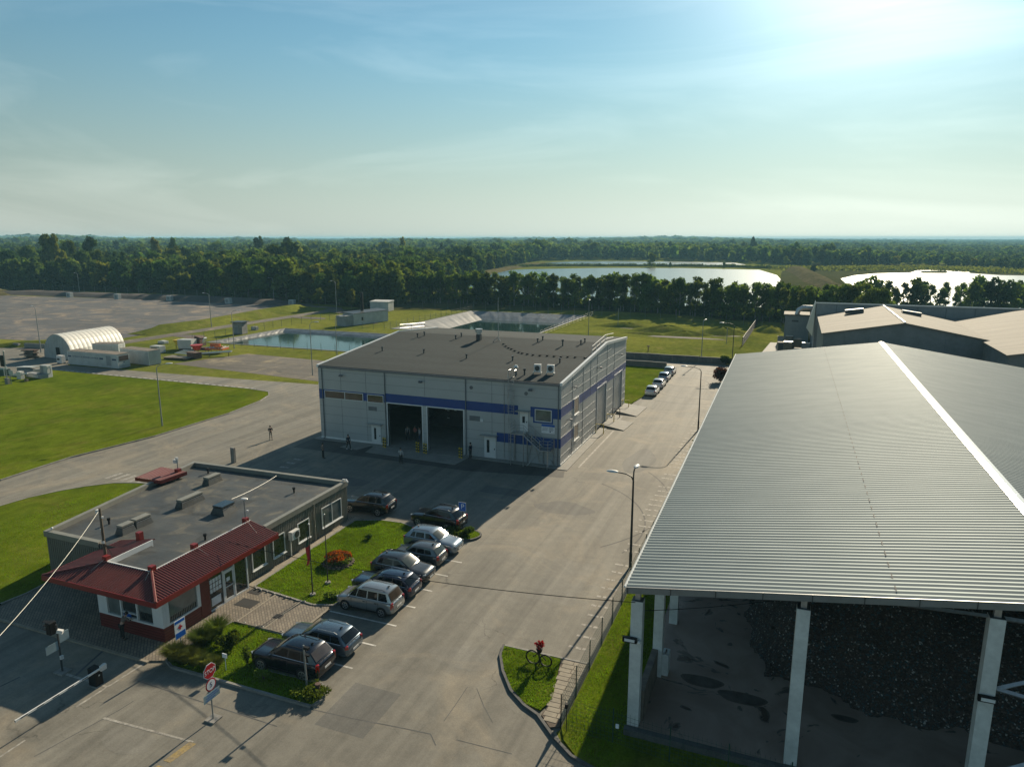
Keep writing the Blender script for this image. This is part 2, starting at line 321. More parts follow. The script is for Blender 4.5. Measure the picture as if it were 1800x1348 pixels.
M['tail'] = pm('tail_light', (0.35, 0.008, 0.006), 0.12, fine=0, coat=1)
M['head'] = pm('head_light', (0.22, 0.24, 0.25), 0.15, fine=0, coat=.6)
M['rust_leaf'] = leaf_mat('rust_leaves', (0.11, 0.035, 0.02), .4, .3, .0)
M['rim'] = pm('alloy', (0.50, 0.50, 0.50), 0.3, metal=.8, fine=0)
M['chrome'] = pm('chrome', (0.75, 0.75, 0.75), 0.15, metal=1, fine=0)
M['plate'] = pm('number_plate', (0.65, 0.65, 0.63), 0.4, fine=0)
M['bark'] = pm('bark', (0.085, 0.068, 0.052), 0.9, var=.3, vs_=2)
M['bark_pale'] = pm('bark_pale', (0.30, 0.29, 0.26), 0.85, c2=(.14, .13, .11), vs_=3)
M['leaf_a'] = leaf_mat('leaves_mid', (0.072, 0.118, 0.026), .46)
M['leaf_b'] = leaf_mat('leaves_yellowish', (0.105, 0.130, 0.028), .48)
M['leaf_c'] = leaf_mat('leaves_dark', (0.046, 0.082, 0.024), .40)
M['needle'] = leaf_mat('needles', (0.030, 0.052, 0.024), .2, .25, .01)
M['leaf_row'] = leaf_mat('row_leaves', (0.078, 0.122, 0.030), .5)
M['blade'] = leaf_mat('grass_blades', (0.20, 0.36, 0.020), .5, .3, .0)
M['tall_blade'] = leaf_mat('ornamental_blades', (0.125, 0.150, 0.035), .5, .3, .0)
M['bush_leaf'] = leaf_mat('bush_leaves', (0.085, 0.135, 0.025), .45, .35, .02)
M['flower_orange'] = leaf_mat('orange_petals', (0.34, 0.075, 0.012), .35, .6, .02)
M['flower_red'] = leaf_mat('red_petals', (0.26, 0.010, 0.014), .4, .3, .0)
M['skin'] = pm('skin', (0.42, 0.25, 0.18), 0.55, fine=0)
M['hair'] = pm('hair', (0.025, 0.018, 0.014), 0.7, fine=0)
def cloth(name, c): return pm(name, c, 0.85, var=.1, vs_=5, fine=.08)
def paint(name, c, metal=.35): return pm(name, c, 0.26, metal=metal, var=.02, fine=0, coat=.9)

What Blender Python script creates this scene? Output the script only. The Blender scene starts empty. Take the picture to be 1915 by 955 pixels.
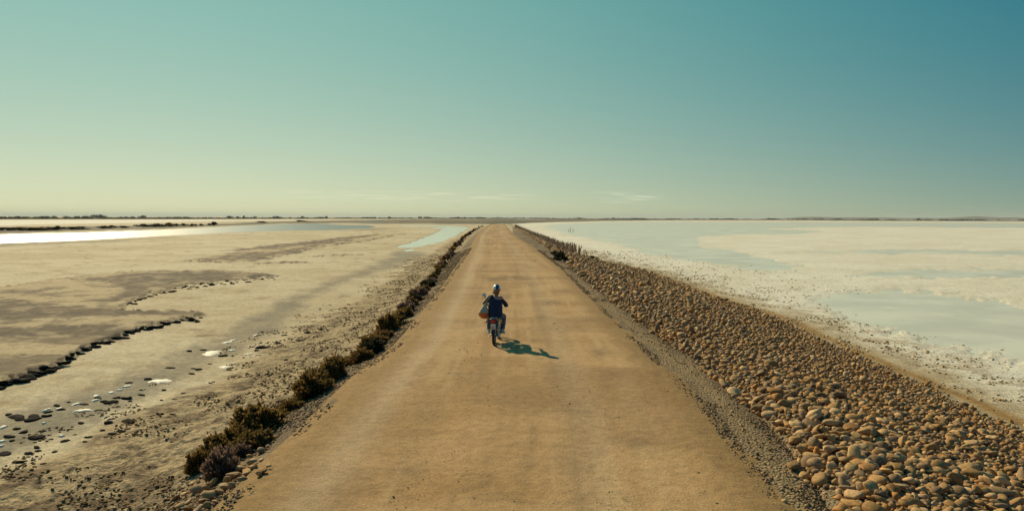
import bpy, math, random
import numpy as np
from mathutils import Matrix, Vector, Euler

S = bpy.context.scene
C = S.collection
random.seed(7)
RNG = np.random.default_rng(7)

# ------------------------------------------------------------------ camera
CAMH = 3.5
PITCH = math.atan(70.5 / 1300)
ROLL = math.radians(0.18)
cam = bpy.data.objects.new('camera', bpy.data.cameras.new('camera'))
C.objects.link(cam)
S.camera = cam
cam.data.lens = 1300 / 1915 * 36
cam.data.clip_start = 0.05
cam.data.clip_end = 30000
cam.matrix_world = (Matrix.Translation((0, 0, CAMH)) @ Matrix.Rotation(math.pi / 2 - PITCH, 4, 'X')
                    @ Matrix.Rotation(ROLL, 4, 'Z'))

# ------------------------------------------------------------------ world and sun
SUN_EL, SUN_AZ = math.radians(31), math.radians(-35)          # azimuth from +Y, clockwise
SUND = Vector((math.sin(SUN_AZ) * math.cos(SUN_EL), math.cos(SUN_AZ) * math.cos(SUN_EL), math.sin(SUN_EL)))
world = bpy.data.worlds.new('World')
S.world = world
world.use_nodes = True


class NT:
    """small helper for writing node trees"""
    def __init__(s, tree):
        s.t = tree
        s.n = tree.nodes
        s.l = tree.links

    def node(s, typ, **kw):
        n = s.n.new(typ)
        for k, v in kw.items():
            setattr(n, k, v)
        return n

    def put(s, sock, v):
        if isinstance(v, bpy.types.NodeSocket):
            s.l.new(v, sock)
        elif v is not None:
            sock.default_value = v

    def math(s, op, a, b=None, c=None, clamp=False):
        n = s.node('ShaderNodeMath', operation=op, use_clamp=clamp)
        for i, v in enumerate((a, b, c)):
            if v is not None:
                s.put(n.inputs[i], v)
        return n.outputs[0]

    def vmath(s, op, a, b=None):
        n = s.node('ShaderNodeVectorMath', operation=op)
        s.put(n.inputs[0], a)
        if b is not None:
            s.put(n.inputs[1], b)
        return n.outputs['Value'] if op in ('DOT_PRODUCT', 'LENGTH') else n.outputs[0]

    def noise(s, vec, scale, detail=3, rough=.55, dist=0):
        n = s.node('ShaderNodeTexNoise')
        if vec is not None:
            s.put(n.inputs['Vector'], vec)
        n.inputs['Scale'].default_value = scale
        n.inputs['Detail'].default_value = detail
        n.inputs['Roughness'].default_value = rough
        n.inputs['Distortion'].default_value = dist
        return n.outputs[0]

    def ramp(s, f, a, b, lo=0., hi=1.):
        n = s.node('ShaderNodeMapRange', interpolation_type='SMOOTHSTEP')
        for i, v in enumerate((f, a, b, lo, hi)):
            s.put(n.inputs[i], v)
        return n.outputs[0]

    def mix(s, f, a, b, typ='MIX'):
        n = s.node('ShaderNodeMix', data_type='RGBA', blend_type=typ)
        s.put(n.inputs[0], f)
        for i, v in ((6, a), (7, b)):
            if isinstance(v, tuple) and len(v) == 3:
                v = (*v, 1)
            s.put(n.inputs[i], v)
        return n.outputs[2]


w = NT(world.node_tree)
bg = w.n['Background']
sky = w.node('ShaderNodeTexSky', sky_type='NISHITA', sun_disc=False)
sky.sun_elevation = SUN_EL
sky.sun_rotation = SUN_AZ
sky.dust_density = 0.3
dirn = w.node('ShaderNodeTexCoord').outputs['Generated']
sep = w.node('ShaderNodeSeparateXYZ')
w.l.new(dirn, sep.inputs[0])
el = w.math('MAXIMUM', sep.outputs[2], 0.0)
E_ = w.math('EXPONENT', w.math('MULTIPLY', el, -4.0))
cg = w.vmath('DOT_PRODUCT', dirn, tuple(SUND))
ssep = w.node('ShaderNodeSeparateColor')
w.l.new(sky.outputs[0], ssep.inputs[0])
comb = w.node('ShaderNodeCombineColor')
GR = ((-.247, .645, .605, 0.0), (.170, .325, .450, .012), (.232, .096, .209, .115))
for i, (a, b, c, d) in enumerate(GR):                 # film-like grade of the clear sky, one gentle curve per channel
    n = w.math('POWER', w.math('MAXIMUM', ssep.outputs[i], 1e-4), .3)
    v = w.math('MULTIPLY_ADD', E_, b, a)
    v = w.math('MULTIPLY_ADD', cg, c, v)
    v = w.math('MULTIPLY_ADD', n, d, v)
    v = w.math('POWER', w.math('MAXIMUM', v, (.13, .36, .51)[i]), 2.2)
    w.l.new(w.math('MULTIPLY', v, 10.0), comb.inputs[i])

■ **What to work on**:
All of the material above is to be copied exactly, except for its images.

■ **Solution for this exercise**:
Keep writing the Blender script for this image. This is part 2, starting at line 321. More parts follow. The script is for Blender 4.5. Measure the picture as if it were 1800x1348 pixels.
M['tail'] = pm('tail_light', (0.35, 0.008, 0.006), 0.12, fine=0, coat=1)
M['head'] = pm('head_light', (0.22, 0.24, 0.25), 0.15, fine=0, coat=.6)
M['rust_leaf'] = leaf_mat('rust_leaves', (0.11, 0.035, 0.02), .4, .3, .0)
M['rim'] = pm('alloy', (0.50, 0.50, 0.50), 0.3, metal=.8, fine=0)
M['chrome'] = pm('chrome', (0.75, 0.75, 0.75), 0.15, metal=1, fine=0)
M['plate'] = pm('number_plate', (0.65, 0.65, 0.63), 0.4, fine=0)
M['bark'] = pm('bark', (0.085, 0.068, 0.052), 0.9, var=.3, vs_=2)
M['bark_pale'] = pm('bark_pale', (0.30, 0.29, 0.26), 0.85, c2=(.14, .13, .11), vs_=3)
M['leaf_a'] = leaf_mat('leaves_mid', (0.072, 0.118, 0.026), .46)
M['leaf_b'] = leaf_mat('leaves_yellowish', (0.105, 0.130, 0.028), .48)
M['leaf_c'] = leaf_mat('leaves_dark', (0.046, 0.082, 0.024), .40)
M['needle'] = leaf_mat('needles', (0.030, 0.052, 0.024), .2, .25, .01)
M['leaf_row'] = leaf_mat('row_leaves', (0.078, 0.122, 0.030), .5)
M['blade'] = leaf_mat('grass_blades', (0.20, 0.36, 0.020), .5, .3, .0)
M['tall_blade'] = leaf_mat('ornamental_blades', (0.125, 0.150, 0.035), .5, .3, .0)
M['bush_leaf'] = leaf_mat('bush_leaves', (0.085, 0.135, 0.025), .45, .35, .02)
M['flower_orange'] = leaf_mat('orange_petals', (0.34, 0.075, 0.012), .35, .6, .02)
M['flower_red'] = leaf_mat('red_petals', (0.26, 0.010, 0.014), .4, .3, .0)
M['skin'] = pm('skin', (0.42, 0.25, 0.18), 0.55, fine=0)
M['hair'] = pm('hair', (0.025, 0.018, 0.014), 0.7, fine=0)
def cloth(name, c): return pm(name, c, 0.85, var=.1, vs_=5, fine=.08)
def paint(name, c, metal=.35): return pm(name, c, 0.26, metal=metal, var=.02, fine=0, coat=.9)

What Blender Python script creates this scene? Output the script only. The Blender scene starts empty. Take the picture to be 1915 by 955 pixels.
import bpy, math, random
import numpy as np
from mathutils import Matrix, Vector, Euler

S = bpy.context.scene
C = S.collection
random.seed(7)
RNG = np.random.default_rng(7)

# ------------------------------------------------------------------ camera
CAMH = 3.5
PITCH = math.atan(70.5 / 1300)
ROLL = math.radians(0.18)
cam = bpy.data.objects.new('camera', bpy.data.cameras.new('camera'))
C.objects.link(cam)
S.camera = cam
cam.data.lens = 1300 / 1915 * 36
cam.data.clip_start = 0.05
cam.data.clip_end = 30000
cam.matrix_world = (Matrix.Translation((0, 0, CAMH)) @ Matrix.Rotation(math.pi / 2 - PITCH, 4, 'X')
                    @ Matrix.Rotation(ROLL, 4, 'Z'))

# ------------------------------------------------------------------ world and sun
SUN_EL, SUN_AZ = math.radians(31), math.radians(-35)          # azimuth from +Y, clockwise
SUND = Vector((math.sin(SUN_AZ) * math.cos(SUN_EL), math.cos(SUN_AZ) * math.cos(SUN_EL), math.sin(SUN_EL)))
world = bpy.data.worlds.new('World')
S.world = world
world.use_nodes = True


class NT:
    """small helper for writing node trees"""
    def __init__(s, tree):
        s.t = tree
        s.n = tree.nodes
        s.l = tree.links

    def node(s, typ, **kw):
        n = s.n.new(typ)
        for k, v in kw.items():
            setattr(n, k, v)
        return n

    def put(s, sock, v):
        if isinstance(v, bpy.types.NodeSocket):
            s.l.new(v, sock)
        elif v is not None:
            sock.default_value = v

    def math(s, op, a, b=None, c=None, clamp=False):
        n = s.node('ShaderNodeMath', operation=op, use_clamp=clamp)
        for i, v in enumerate((a, b, c)):
            if v is not None:
                s.put(n.inputs[i], v)
        return n.outputs[0]

    def vmath(s, op, a, b=None):
        n = s.node('ShaderNodeVectorMath', operation=op)
        s.put(n.inputs[0], a)
        if b is not None:
            s.put(n.inputs[1], b)
        return n.outputs['Value'] if op in ('DOT_PRODUCT', 'LENGTH') else n.outputs[0]

    def noise(s, vec, scale, detail=3, rough=.55, dist=0):
        n = s.node('ShaderNodeTexNoise')
        if vec is not None:
            s.put(n.inputs['Vector'], vec)
        n.inputs['Scale'].default_value = scale
        n.inputs['Detail'].default_value = detail
        n.inputs['Roughness'].default_value = rough
        n.inputs['Distortion'].default_value = dist
        return n.outputs[0]

    def ramp(s, f, a, b, lo=0., hi=1.):
        n = s.node('ShaderNodeMapRange', interpolation_type='SMOOTHSTEP')
        for i, v in enumerate((f, a, b, lo, hi)):
            s.put(n.inputs[i], v)
        return n.outputs[0]

    def mix(s, f, a, b, typ='MIX'):
        n = s.node('ShaderNodeMix', data_type='RGBA', blend_type=typ)
        s.put(n.inputs[0], f)
        for i, v in ((6, a), (7, b)):
            if isinstance(v, tuple) and len(v) == 3:
                v = (*v, 1)
            s.put(n.inputs[i], v)
        return n.outputs[2]


w = NT(world.node_tree)
bg = w.n['Background']
sky = w.node('ShaderNodeTexSky', sky_type='NISHITA', sun_disc=False)
sky.sun_elevation = SUN_EL
sky.sun_rotation = SUN_AZ
sky.dust_density = 0.3
dirn = w.node('ShaderNodeTexCoord').outputs['Generated']
sep = w.node('ShaderNodeSeparateXYZ')
w.l.new(dirn, sep.inputs[0])
el = w.math('MAXIMUM', sep.outputs[2], 0.0)
E_ = w.math('EXPONENT', w.math('MULTIPLY', el, -4.0))
cg = w.vmath('DOT_PRODUCT', dirn, tuple(SUND))
ssep = w.node('ShaderNodeSeparateColor')
w.l.new(sky.outputs[0], ssep.inputs[0])
comb = w.node('ShaderNodeCombineColor')
GR = ((-.247, .645, .605, 0.0), (.170, .325, .450, .012), (.232, .096, .209, .115))
for i, (a, b, c, d) in enumerate(GR):                 # film-like grade of the clear sky, one gentle curve per channel
    n = w.math('POWER', w.math('MAXIMUM', ssep.outputs[i], 1e-4), .3)
    v = w.math('MULTIPLY_ADD', E_, b, a)
    v = w.math('MULTIPLY_ADD', cg, c, v)
    v = w.math('MULTIPLY_ADD', n, d, v)
    v = w.math('POWER', w.math('MAXIMUM', v, (.13, .36, .51)[i]), 2.2)
    w.l.new(w.math('MULTIPLY', v, 10.0), comb.inputs[i])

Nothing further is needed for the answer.